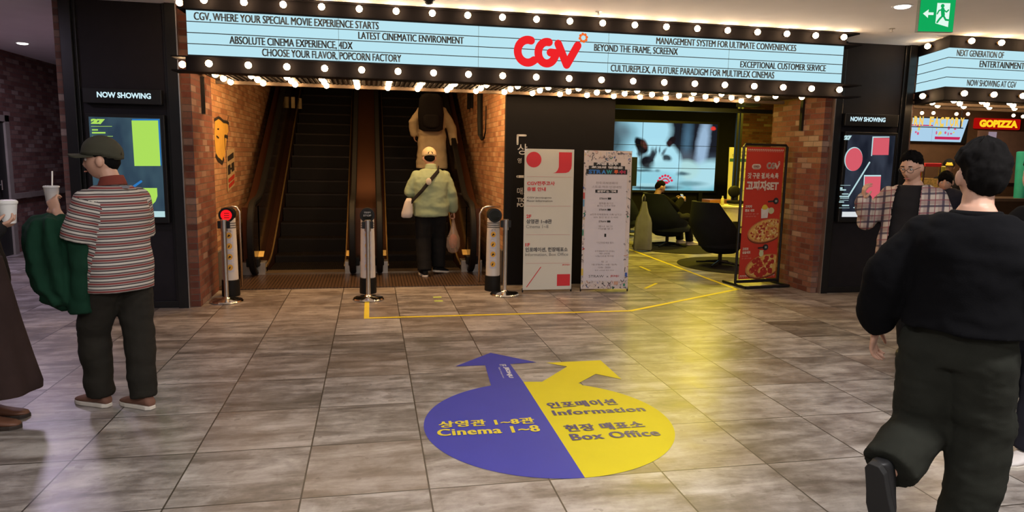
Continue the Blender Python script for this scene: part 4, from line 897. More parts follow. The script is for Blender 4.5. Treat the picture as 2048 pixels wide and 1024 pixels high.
# ================================================================== LOUNGE
YV = 16.28
va, vb, vc = on_y(1209, 240, YV), on_y(1436, 249, YV), on_y(1430, 382, YV)
vx0, vx1, vz1, vz0 = va.x, vb.x, (on_y(1300, 244, YV).z + vb.z) / 2, vc.z
def paint_mat():
    """the picture on the video wall: soft ellipses over a dark ground"""
    t = NT('video_wall_picture'); uv = t.n('ShaderNodeUVMap').outputs[0]; o = t.sep(uv); x, y = o[0], o[1]
    nz = t.noise(uv, 9, 3, 0.6); nzs = t.math('MULTIPLY', t.math('SUBTRACT', nz, 0.5), 0.02)
    xw, yw = t.math('ADD', x, nzs), t.math('ADD', y, t.math('MULTIPLY', t.math('SUBTRACT', t.noise(uv, 11, 3, 0.6), 0.5), 0.02))
    col = t.ramp(y, ((0.0, srgb(120, 190, 205)), (0.28, srgb(150, 205, 220)), (0.40, srgb(70, 84, 100)), (0.6, srgb(30, 32, 40)), (1.0, srgb(26, 28, 36))))
    def px(u, v): return ((u - 1209) / 227.0, 1 - (v - 241.5 - (u - 1209) * 0.035) / 137.0)
    def ell(c, u, v, ru, rv, rot, soft, rgb_, a=1.0):
        cx, cy = px(u, v); ca, sa = math.cos(rot), math.sin(rot)
        dx, dy = t.math('MULTIPLY', t.math('SUBTRACT', xw, cx), 227.0), t.math('MULTIPLY', t.math('SUBTRACT', yw, cy), -137.0)
        p = t.math('ADD', t.math('MULTIPLY', dx, ca / ru), t.math('MULTIPLY', dy, sa / ru)); q_ = t.math('ADD', t.math('MULTIPLY', dx, -sa / rv), t.math('MULTIPLY', dy, ca / rv))
        r = t.math('SQRT', t.math('ADD', t.math('MULTIPLY', p, p), t.math('MULTIPLY', q_, q_)))
        f = t.math('DIVIDE', t.math('SUBTRACT', 1.0 + soft, r), 2 * soft, clamp=True)
        return t.mix(t.math('MULTIPLY', f, a), c, srgb(*rgb_))
    L = [(1406, 300, 12, 74, 0.1, 0.45, (165, 196, 226), 0.9), (1374, 285, 9, 50, 0.05, 0.7, (84, 122, 148), 0.75), (1372, 322, 20, 18, 0, 0.6, (84, 86, 94), 0.7),
         (1315, 352, 70, 30, 0, 0.3, (160, 216, 230), 1), (1420, 352, 40, 28, -0.3, 0.25, (178, 226, 238), 1), (1376, 342, 26, 20, 0, 0.25, (180, 224, 226), 1), (1366, 349, 16, 4, 0, 0.5, (60, 90, 104), 0.9), (1385, 370, 30, 5, 0, 0.5, (104, 150, 160), 0.8),
         (1288, 258, 54, 46, 0.15, 0.15, (172, 226, 244), 1), (1250, 300, 28, 70, 0.15, 0.3, (150, 208, 226), 1), (1228, 282, 22, 42, 0.1, 0.6, (40, 46, 54), 0.85), (1248, 262, 18, 14, 0.3, 0.8, (90, 108, 118), 0.7),
         (1312, 325, 52, 46, 0, 0.10, (176, 230, 246), 1), (1290, 350, 55, 26, 0, 0.25, (160, 218, 232), 1),
         (1284, 292, 11, 17, -0.5, 0.2, (24, 18, 18), 1), (1277, 284, 6, 10, -0.5, 0.3, (20, 18, 20), 1), (1289, 289, 5, 8, -0.5, 0.5, (96, 56, 48), 0.8), (1282, 304, 6, 10, 0.1, 0.4, (30, 32, 36), 0.9),
         (1344, 282, 10, 7, -0.8, 0.2, (30, 22, 24), 1), (1339, 288, 6, 6, -0.6, 0.3, (48, 30, 32), 1),
         (1296, 324, 15, 14, 0.3, 0.3, (26, 26, 30), 1), (1306, 315, 7, 12, 0.3, 0.4, (36, 38, 44), 0.95), (1308, 309, 5, 12, -0.2, 0.5, (44, 48, 54), 0.9), (1313, 301, 2, 7, 0.0, 0.6, (50, 60, 70), 0.8), (1320, 300, 1.6, 7, 0.1, 0.6, (50, 60, 70), 0.8), (1328, 305, 3, 10, 0.6, 0.5, (60, 70, 80), 0.8), (1334, 317, 11, 7, 0.2, 0.35, (40, 44, 50), 0.95), (1302, 330, 14, 4, -0.2, 0.5, (54, 60, 64), 0.8),
         (1319, 322, 9, 14, 0, 0.3, (186, 236, 248), 1), (1318, 342, 5, 3, 0, 0.5, (30, 40, 50), 0.9), (1290, 341, 20, 2.5, 0.05, 0.5, (40, 54, 62), 0.8), (1330, 332, 22, 10, 0, 0.4, (176, 228, 240), 0.9),
         (1318, 358, 48, 14, 0, 0.25, (150, 212, 228), 1), (1310, 376, 48, 5, 0, 0.4, (30, 48, 56), 0.9), (1300, 371, 34, 3.5, 0, 0.4, (170, 222, 232), 0.9),
         (1427, 258, 5, 4, 0, 0.3, (232, 60, 48), 1)]
    for q_ in L: col = ell(col, *q_)
    red = (222, 44, 78)
    for i in range(7):
        a = math.pi * (0.12 + 0.76 * i / 6); col = ell(col, 1334 - 15 * math.cos(a), 369 - 17 * math.sin(a), 2.6, 2.6, 0, 0.25, red); col = ell(col, 1334 - 9 * math.cos(a), 368 - 9.5 * math.sin(a), 1.9, 1.9, 0, 0.3, red)
    col = ell(col, 1334, 367, 8, 3, 0, 0.2, red)
    return t.glow(col, 0.95)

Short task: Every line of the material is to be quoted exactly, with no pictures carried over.

Task answer:
Continue the Blender Python script for this scene: part 4, from line 897. More parts follow. The script is for Blender 4.5. Treat the picture as 2048 pixels wide and 1024 pixels high.
# ================================================================== LOUNGE
YV = 16.28
va, vb, vc = on_y(1209, 240, YV), on_y(1436, 249, YV), on_y(1430, 382, YV)
vx0, vx1, vz1, vz0 = va.x, vb.x, (on_y(1300, 244, YV).z + vb.z) / 2, vc.z
def paint_mat():
    """the picture on the video wall: soft ellipses over a dark ground"""
    t = NT('video_wall_picture'); uv = t.n('ShaderNodeUVMap').outputs[0]; o = t.sep(uv); x, y = o[0], o[1]
    nz = t.noise(uv, 9, 3, 0.6); nzs = t.math('MULTIPLY', t.math('SUBTRACT', nz, 0.5), 0.02)
    xw, yw = t.math('ADD', x, nzs), t.math('ADD', y, t.math('MULTIPLY', t.math('SUBTRACT', t.noise(uv, 11, 3, 0.6), 0.5), 0.02))
    col = t.ramp(y, ((0.0, srgb(120, 190, 205)), (0.28, srgb(150, 205, 220)), (0.40, srgb(70, 84, 100)), (0.6, srgb(30, 32, 40)), (1.0, srgb(26, 28, 36))))
    def px(u, v): return ((u - 1209) / 227.0, 1 - (v - 241.5 - (u - 1209) * 0.035) / 137.0)
    def ell(c, u, v, ru, rv, rot, soft, rgb_, a=1.0):
        cx, cy = px(u, v); ca, sa = math.cos(rot), math.sin(rot)
        dx, dy = t.math('MULTIPLY', t.math('SUBTRACT', xw, cx), 227.0), t.math('MULTIPLY', t.math('SUBTRACT', yw, cy), -137.0)
        p = t.math('ADD', t.math('MULTIPLY', dx, ca / ru), t.math('MULTIPLY', dy, sa / ru)); q_ = t.math('ADD', t.math('MULTIPLY', dx, -sa / rv), t.math('MULTIPLY', dy, ca / rv))
        r = t.math('SQRT', t.math('ADD', t.math('MULTIPLY', p, p), t.math('MULTIPLY', q_, q_)))
        f = t.math('DIVIDE', t.math('SUBTRACT', 1.0 + soft, r), 2 * soft, clamp=True)
        return t.mix(t.math('MULTIPLY', f, a), c, srgb(*rgb_))
    L = [(1406, 300, 12, 74, 0.1, 0.45, (165, 196, 226), 0.9), (1374, 285, 9, 50, 0.05, 0.7, (84, 122, 148), 0.75), (1372, 322, 20, 18, 0, 0.6, (84, 86, 94), 0.7),
         (1315, 352, 70, 30, 0, 0.3, (160, 216, 230), 1), (1420, 352, 40, 28, -0.3, 0.25, (178, 226, 238), 1), (1376, 342, 26, 20, 0, 0.25, (180, 224, 226), 1), (1366, 349, 16, 4, 0, 0.5, (60, 90, 104), 0.9), (1385, 370, 30, 5, 0, 0.5, (104, 150, 160), 0.8),
         (1288, 258, 54, 46, 0.15, 0.15, (172, 226, 244), 1), (1250, 300, 28, 70, 0.15, 0.3, (150, 208, 226), 1), (1228, 282, 22, 42, 0.1, 0.6, (40, 46, 54), 0.85), (1248, 262, 18, 14, 0.3, 0.8, (90, 108, 118), 0.7),
         (1312, 325, 52, 46, 0, 0.10, (176, 230, 246), 1), (1290, 350, 55, 26, 0, 0.25, (160, 218, 232), 1),
         (1284, 292, 11, 17, -0.5, 0.2, (24, 18, 18), 1), (1277, 284, 6, 10, -0.5, 0.3, (20, 18, 20), 1), (1289, 289, 5, 8, -0.5, 0.5, (96, 56, 48), 0.8), (1282, 304, 6, 10, 0.1, 0.4, (30, 32, 36), 0.9),
         (1344, 282, 10, 7, -0.8, 0.2, (30, 22, 24), 1), (1339, 288, 6, 6, -0.6, 0.3, (48, 30, 32), 1),
         (1296, 324, 15, 14, 0.3, 0.3, (26, 26, 30), 1), (1306, 315, 7, 12, 0.3, 0.4, (36, 38, 44), 0.95), (1308, 309, 5, 12, -0.2, 0.5, (44, 48, 54), 0.9), (1313, 301, 2, 7, 0.0, 0.6, (50, 60, 70), 0.8), (1320, 300, 1.6, 7, 0.1, 0.6, (50, 60, 70), 0.8), (1328, 305, 3, 10, 0.6, 0.5, (60, 70, 80), 0.8), (1334, 317, 11, 7, 0.2, 0.35, (40, 44, 50), 0.95), (1302, 330, 14, 4, -0.2, 0.5, (54, 60, 64), 0.8),
         (1319, 322, 9, 14, 0, 0.3, (186, 236, 248), 1), (1318, 342, 5, 3, 0, 0.5, (30, 40, 50), 0.9), (1290, 341, 20, 2.5, 0.05, 0.5, (40, 54, 62), 0.8), (1330, 332, 22, 10, 0, 0.4, (176, 228, 240), 0.9),
         (1318, 358, 48, 14, 0, 0.25, (150, 212, 228), 1), (1310, 376, 48, 5, 0, 0.4, (30, 48, 56), 0.9), (1300, 371, 34, 3.5, 0, 0.4, (170, 222, 232), 0.9),
         (1427, 258, 5, 4, 0, 0.3, (232, 60, 48), 1)]
    for q_ in L: col = ell(col, *q_)
    red = (222, 44, 78)
    for i in range(7):
        a = math.pi * (0.12 + 0.76 * i / 6); col = ell(col, 1334 - 15 * math.cos(a), 369 - 17 * math.sin(a), 2.6, 2.6, 0, 0.25, red); col = ell(col, 1334 - 9 * math.cos(a), 368 - 9.5 * math.sin(a), 1.9, 1.9, 0, 0.3, red)
    col = ell(col, 1334, 367, 8, 3, 0, 0.2, red)
    return t.glow(col, 0.95)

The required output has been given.